We may say it is the closest approximation of the absolute truth at that time.
 

Tristesse

Well-Known Member
Are they 100% accurate?

How much accurate in percentages?

Nothing is 100% accurate. Whats valid is getting a consensus amoungst scientists on a working hypothosis or theory, once a hypothesis has gone through the rigor of validation through many scientific scources amoungst their peers, at that point it can be determined to be a valid theory. Whats not a good path way for figuring out whats true or real, is having an authority that is unquestioning on the issue.

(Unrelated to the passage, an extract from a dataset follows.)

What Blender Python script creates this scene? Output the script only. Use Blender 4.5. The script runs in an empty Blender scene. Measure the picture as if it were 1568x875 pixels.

It's a good thing that the process of science allows for changes and modifications to give a more accurate view of reality.
 

Skwim

Veteran Member
Please read from the following links:


1. ***How Accurate Is Scientific Testing?
***How Accurate Is Scientific Testing?
This from a pseudoscience.
"The assertions by proponents of orthomolecular psychiatry were rejected in 1973 by a panel of the American Psychiatric Association.[1][11][12] Orthomolecular psychiatry has subsequently found little support in mainstream psychiatry"
Source:Wikipedia
The writer of the linked article is an orthomolecular psychologist
 

paarsurrey

Veteran Member

jarofthoughts

Empirical Curmudgeon
And that is your blind-faith, in my opinion.

Nonsense.
Evidence based ideas will always have a better probability of being right than non-evidence based ideas.
And any evidence is better than no evidence. Always.

To say otherwise would not only be illogical, but reveals a blindness to reality that is disasterous.